Another family with a child at the school was stopped by ICE agents on the way to a prenatal appointment. The mother, who is eight months pregnant, was let go, along with the child; the father, who had a work permit and a pending asylum case, is now being held in El Paso. The school helped connect the family to an immigration lawyer.

A Spanish teacher, an immigrant herself, has been trying to set up a system whereby local families with citizenship make a four-week commitment to be the primary point of contact for one of a hundred and fifty families who are sheltering at home. “This has become an obsession for me,” she said, sitting in a small office, poring over a spreadsheet on a laptop. “My husband says that I’m manic, you know? I don’t sleep.” She pulled up, on her phone, a group text in which two families had been exchanging photos. “When I saw this, I just cried the whole day,” she said. “Just seeing this exchange of, like, this family that could not be any whiter with this adorable Latino family. I mean, this is who our President wants to kick out.”

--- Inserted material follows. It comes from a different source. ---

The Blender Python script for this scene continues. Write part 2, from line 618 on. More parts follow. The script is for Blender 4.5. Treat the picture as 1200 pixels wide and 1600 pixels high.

On January 29th, Tom Homan, the Trump Administration’s “border czar,” announced that the number of federal agents in the state would be reduced, on the condition that state and local law enforcement coöperate with federal immigration enforcement, which local politicians have largely resisted. (Minneapolis and St. Paul have laws restricting such coöperation.) Distance learning is scheduled to end, but the school staff expects that it will be extended. The adults have tried to explain the situation to the children the best they can. The principal said that teachers have incorporated lessons about boycotts and protest. “So they can kind of connect it to that,” the principal said. “The kids know that there’s a way to respond when you feel like something is unjust.”

Down in the linoleum-floored room, the mom in the Wisconsin shirt sorted the donated food into categories. She owns a winter-clothing company, and the post-holiday lull is typically her downtime. But, she said, at the school, the number of “type-A white parents that have some money or flexibility or whatever” is small. “I’m already seeing the burnout in some of the other parents,” she said. Two bundled-up women arrived pushing a cart of groceries, including canned goods. “There’s a little tomato section over there,” the mom said, guiding them. Each family gets fresh produce, shelf-stable items, and a bag of hygiene and cleaning products. “I keep thinking, if I was trapped at home, what I would want,” she said. “And it’s, like, I’d want LaCroix water, and coffee, and, I don’t know, some good popcorn.”